Return the k-values corresponding to a sequence of pancake flips that sort A. Any valid answer that sorts the array within 10 * A.length flips will be judged as correct.
Example 1:
Input: [3,2,4,1]
Output: [4,2,4,3]
Explanation:
We perform 4 pancake flips, with k values 4, 2, 4, and 3.

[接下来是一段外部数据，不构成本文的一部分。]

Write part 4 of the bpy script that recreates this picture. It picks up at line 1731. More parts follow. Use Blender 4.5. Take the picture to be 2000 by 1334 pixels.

Starting state: A = [3, 2, 4, 1]
After 1st flip (k=4): A = [1, 4, 2, 3]
After 2nd flip (k=2): A = [4, 1, 2, 3]
After 3rd flip (k=4): A = [3, 2, 1, 4]
After 4th flip (k=3): A = [1, 2, 3, 4], which is sorted.
Example 2:
Input: [1,2,3]
Output: []
Explanation: The input is already sorted, so there is no need to flip anything.
Note that other answers, such as [3, 3], would also be accepted.
Note:
- 1 <= A.length <= 100
- A[i] is a permutation of [1, 2, ..., A.length]
给定一个数组,要求输出“煎饼排序”的步骤,使得最终数组是从小到大有序的。“煎饼排序”,每次排序都反转前 n 个数,n 小于数组的长度。
这道题的思路是,每次找到当前数组中无序段中最大的值,(初始的时候,整个数组相当于都是无序段),将最大值的下标 i 进行“煎饼排序”,前 i 个元素都反转一遍。这样最大值就到了第一个位置了。然后紧接着再进行一次数组总长度 n 的“煎饼排序”,目的是使最大值到数组最后一位,这样它的位置就归位了。那么数组的无序段为 n-1 。然后用这个方法不断的循环,直至数组中每个元素都到了排序后最终的位置下标上了。最终数组就有序了。
这道题有一个特殊点在于,数组里面的元素都是自然整数,那么最终数组排序完成以后,数组的长度就是最大值。所以找最大值也不需要遍历一次数组了,直接取出长度就是最大值。